За работу коровы получали вечером охапку сена. В остальных случаях корма для скота вообще не было. Замученные коровы давали, конечно, мало молока после этого.
При конфискации имущества родителям удалось спасти их золотые обручальные кольца, поскольку они носили их на пальцах. Теперь родители обменяли оба кольца на ведро риса и немного муки. Особенно мука была чудесной, такой белой я еще не видела. Обычно она содержит всегда часть отрубей. Я считала, что такую муку дают только на золото. Рис тоже был для нас, детей, чудом, мы никогда его и не пробовали.
Однажды мы получили посылку с продуктами из Америки от моего дяди, которому удалось до революции сбежать из деревни и поселиться в Америке. Хотя мои родители и взяли посылку, но очень волновались, поскольку это могло стоить им жизни,- принимать помощь из капиталистической заграницы. Даже, если людям грозил голод. Этого случая было бы достаточно для ареста за предательство или шпионаж. И отец написал дяде, что лучше не присылать больше ничего.
У нас не хватало одежды, было только то, что носили на себе. Годами я носила единственные штанишки. Вещи стирали, за ночь они подсушивались и снова одевались, даже если были еще сырыми. Мы носили одежду до тех пор, пока она не висела лохмотьями на теле. Бегали босиком почти круглый год, потому что обуви не было. Наши пятки от этого огрубели. Мы очищали початки кукурузы от зерен и использовали их, как щетки. Таким початком драили перед сном наши ноги, мылись в реке со щелочью. Стирали также подготовленной самими щелочью: в дождевую воду добавляли золу. Вода начинала пениться и в ней можно было стирать белье.
16
Мыло появлялось в семье редко. Конечно, белье не отстирывалось добела, но, по крайней мере, было свежим.

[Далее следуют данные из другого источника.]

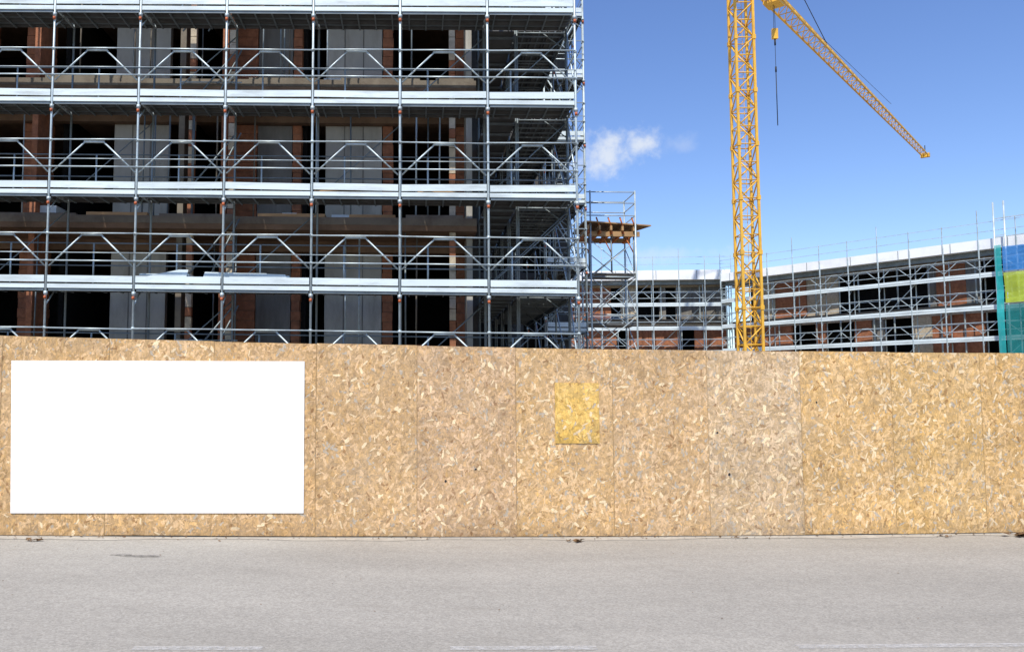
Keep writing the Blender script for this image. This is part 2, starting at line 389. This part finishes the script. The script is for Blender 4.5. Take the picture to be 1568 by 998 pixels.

Разумеется, белье не гладили, так как такую роскошь, как утюг, труднобыло даже представить. Однажды папа принес целую кучу фитилей от свеч, из которых мама связала нам тапочки, которыми мы очень гордились.
Так же поступали и другие жители деревни, нужда делала всех изобретательными. Выживали- кто как мог.
Конечно, не обходилось и без вшей, но с ними мама справлялась очень быстро, обрабатывая наши головы керосином. Поэтому она стригла всех нас очень коротко. Однажды тетя подарила мне маленький кгрулый греьешок, который хорошо держал волосы. Я очень радовалась этой чудесной вещице. Мы не расчесывались со времени конфискации вещей. Теперь я с удовольствием расчесывала себя и сестру. Потом втыкала гребешок себе в голову. Я так гордилась им и едва могла осмыслить, что есть вещи, которые не только полезны, но и служат украшением.
Игрушек у нас не было. На дне реки, однако, лежало много глины, из которой дети лепили кукол, лошадок и всяких необыкновенных существ. Там, по уши грязные, мы играли целыми днями. Мама один раз увидела наши занятия и поразилась, во что играла ее дочка. Целый день я изображала похороны. Слепив себе лялек, я разговаривала с ними, нянчила. Каждая кукла получала колыбельку и гробик. Сначала я клала ее в колыбельку и нежно убаюкивала, пела ей песенку, сочиняя тут же слова. Потом «ляля умирала» и перекладывалась мною в гробик. Я звала плакальщиц, молилась Богу за усопшую и, наконец, погребала. Так я могла играть часами, не уставая и не скучая.